The numbering should probably be reversed, because as listed, my reasons are in order of increasing priority. I should mention I also blog for my current employer, the Baltimore Theatre Alliance, at the BTA Blog.

No tags, because that’s just how I roll.

Theatre Company Brain Dump

Here’s my plan for the next few years:

2009-2011: Second BA in Theology at Oxford University

2011-2012: M.Litt. in Theology, Imagination & the Arts at the ITIA at the University of St Andrews

2012-2015: D.Phil. in Theology, Imagination & the Arts, ditto

Doctoral dissertation: The Moral Responsibility of the Christian Artist

And then? I’m currently thinking: Create a Christian theatre company.
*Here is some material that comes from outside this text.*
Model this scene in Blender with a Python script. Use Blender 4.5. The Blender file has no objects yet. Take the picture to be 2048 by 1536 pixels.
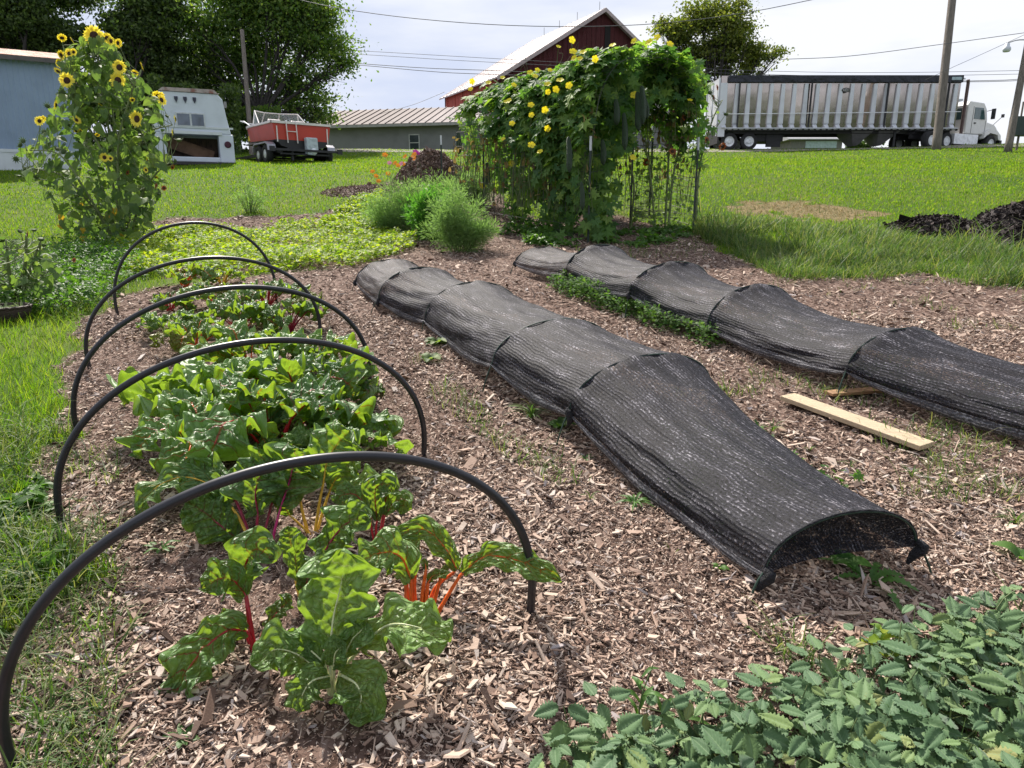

Here’s my brain dump about my ideal company:

1) Excellent work. In contrast to the view that seems to be prevalent about Christian art, at least in the U.S., having good intentions does not excuse mediocre work.

2) Do only plays that will contribute something to the world – are edifying, or hopeful, or morally exemplary, or challenges us as human beings.

3) Involve the community, whether by doing world premieres of plays by local playwrights, or supporting young artists, or doing talkbacks and discussions. Be sensitive to what the community wants and needs.

4) Eventually would like to do 12 shows a year (like Spotlighters, the theatre where I currently volunteer doing box office, and teach during the summer’s Young Actors’ Academy), but at minimum, 3-4.

5) Actors, directors, designers, technical personnel, and staff are all the same people, and all work together as an ensemble. Each person works according to his strengths, and therefore no one person will take on all roles unless he wants to, but every person will take on more than one role.

6) The company will work with local churches and be of service to them, whether providing space, being involved with worship (as the company members choose), or helping host activities and discussions.

7) Perhaps affiliated with the C.S. Lewis Foundation’s C.S. Lewis College? It would be awesome for the College’s Performing Arts Center to have an Equity theatre affiliated with it, or at least a high-quality professional non-union theatre.

What would you like to see in a Christian theatre company?